New Candidate Listing: Hoot Hoot!

Facts on the Western Burrowing Owl (Athene cunicularia, BUOW):

Orange County has large wilderness areas that historically and currently provide favorable burrowing and foraging areas typically including wide-open and sparse vegetated areas such as grasslands and agricultural fields making it enticing to stay year-round. Such conditions are preferred by resident nonmigratory avian species such as BUOW. Our landfill properties remain suitable habitats because they include the following:  

  • Native grassland mitigation sites in conserved areas that include large open spaces and have minimal human disturbance in restricted areas (e.g., the Segunda Grasslands restoration areas at Prima Deshecha Landfill).  

  • Naturally occurring boulder formations and artificially placed rockpiles within both conserved areas and actively managed areas. 

  • Open ends of stacked piping and conduit in construction/operational staging areas. 

  • Untended disturbed vacant areas and soil stockpiles that have become inundated by ground squirrel burrows. 

  • Eroded soil cavities below the edges of concrete paved roadways, drainage culverts, and detention basins which create non-natural burrows conducive to BUOW occupation. 

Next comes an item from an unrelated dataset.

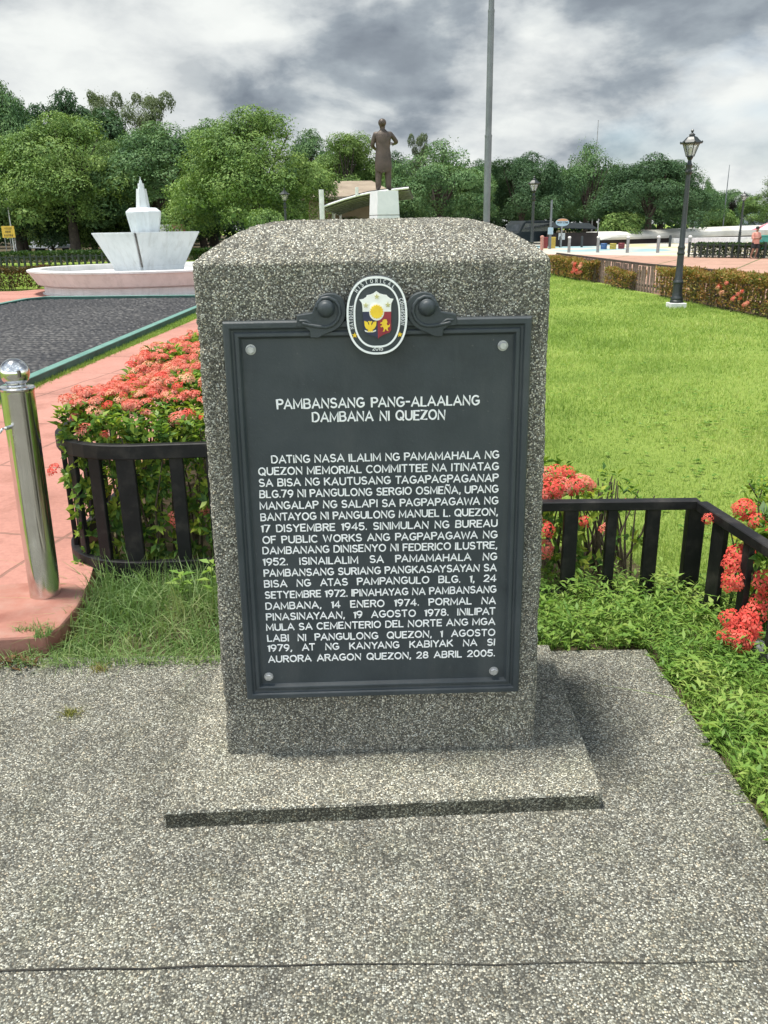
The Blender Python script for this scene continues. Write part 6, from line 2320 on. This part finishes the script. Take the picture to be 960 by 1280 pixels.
D = 62.0
HA = empty('hall', (on_d(430, 250, D).x, D, 0), 0, 'low beige hall with broad tan roof behind the curved shelter', 'building')
o_ = Vector((HA.location.x, D, 0))
r_px = [(372, 250), (470, 243), (488, 229), (410, 226)]
xl = on_d(375, 248, D) - o_; xr = on_d(500, 240, D) - o_
ez, rz_ = xl.z - .1, on_d(430, 226.5, D + 6).z
b = MB()
b.loft([[(xl.x, -.3, ez), (xr.x, -.3, ez), (xr.x, 12.3, ez), (xl.x, 12.3, ez)], [(xl.x, -.3, ez + .18), (xr.x, -.3, ez + .18), (xr.x, 12.3, ez + .18), (xl.x, 12.3, ez + .18)], [(xl.x + 2, 5.8, rz_), (xr.x - 2, 5.8, rz_), (xr.x - 2, 6.2, rz_), (xl.x + 2, 6.2, rz_)]])
b.build('roof', M['tan_roof'], HA)
b = MB(); b.box(xl.x + .5, xl.x + 1.6, .6, 11, 0, ez - .01)
b.box(xl.x + 1.6, xr.x - .5, 8, 11, 0, ez - .01)
b.build('wall', M['beige_wall'], HA)

# ================================================================== RIGHT BACKGROUND: bollards, pale wall, signs, drums
def post_proto():
    root = empty('bollard', (0, 0, -50))
    b_ = MB(); b_.lathe([(.09, 0), (.09, .82)], 14); b_.build('post', M['steel_post'], root, smooth=40)
    b_ = MB(); b_.sphere((0, 0, .86), .105, 14, 8, (1, 1, .8)); b_.build('cap', M['post_cap'], root, smooth=180)
    return root


pr = post_proto()
first = True
for px, yb, lab in ((711, 315.5, 'first grey bollard with pale cap from the stone along the plaza edge'), (747, 315.5, 'grey bollard with pale cap at the plaza edge left of the blue drum'), (784, 316, 'grey bollard with pale cap at the plaza edge right of the red drum'),
                    (822, 316, 'grey bollard with pale cap at the plaza edge left of the near lamp post'), (861, 316, 'grey bollard with pale cap at the plaza edge beside the clipped hedge')):
    o = pr if first else copy_tree(pr)
    first = False
    p = on_z(px, yb, 0); o.location = (p.x, p.y, 0)
    o.scale = (1, 1, 1.0)
    tag(o, lab, 'bollard', 'bollards along the plaza edge')
for px, yb, lab in ((700, 309, 'dark far bollard left of the oval sign'), (727, 309, 'dark far bollard right of the oval sign'), (837, 308.5, 'dark thin far bollard left of the near lamp')):
    b = MB(); b.lathe([(.09, 0), (.09, .74), (.05, .8)], 12)
    p = on_z(px, yb, 0)
    tag(b.build('bollard', M['iron'], None, smooth=40, loc=(p.x, p.y, 0)), lab, 'bollard', 'dark bollards on the painted pavement')
b = MB(); b.lathe([(.11, 0), (.11, .78), (.13, .8), (.13, .9), (.05, .95)], 12)
p = on_z(677, 313, 0)
tag(b.build('bollard', M['terracotta'], None, smooth=40, loc=(p.x, p.y, 0)), 'pinkish painted bollard next to the right shoulder of the stone', 'bollard')
for px, yb, mt_, lab in ((754.5, 311.5, 'blue_box', 'dark blue plastic drum on the painted pavement'), (766, 311.5, 'yellow_box', 'yellow plastic drum on the painted pavement'), (776.5, 311, 'red_box', 'red plastic drum on the painted pavement')):
    p = on_z(px, yb, 0)
    b = MB(); b.lathe([(.26, 0), (.27, .03), (.26, .06), (.27, .22), (.285, .24), (.27, .26), (.27, .42), (.285, .44), (.26, .47), (.24, .475)], 16)
    dr = tag(b.build('drum', M[mt_], None, smooth=35, loc=(p.x, p.y, 0)), lab, 'drum', 'coloured drums')
    dr.scale = (.8, .8, .8)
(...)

Specifically, at our landfills the presence of active BUOW populations has been recorded as follows: 

  • At Prima, BUOW individuals were observed east of the landfill in 1989 and 1990, but nesting was not confirmed. There were also observations in the landfill during the winter of 2004-2005 and again in February 2006.  Most recently, from November 2019 – January 2020, two individual owls and three active burrows were observed on a boulder pile in Zone 1 (northwest of the active landfill). Owl signs here included whitewash, feathers, and pellets. Consultation with the CDFW concluded that the owls were winter residents, and measures were then implemented to close the burrows. Upon confirmation that the burrows were vacated they were collapsed.   

  • The Frank R Bowerman (FRB) Landfill also provides habitat favorable to BUOWs. Some conserved areas of the landfill property include open grassland habitats which are conducive to BUOW breeding activities such as foraging and nesting. In fact, an individual BUOW was observed, in February 2021, briefly foraging in a remote location of the remediated East Flank landslide. Sr. Environmental Resources Specialist, Weena Dalby, and a Helix Environmental Planning crew supervisor spotted the owl several times in a small standpipe over the span of two weeks. However, this BUOW did not appear to establish a nest in the area later that spring nor was it detected again. Despite this observation and the presence of suitable habitat, there is currently no documentation confirming occupied BUOW habitats or resident populations exist within FRB property.  

BUOW observations such as those listed above are recorded in the California Natural Diversity Database (CNDDB) which is an online repository managed by CDFW for statewide occurrences of all special-status species.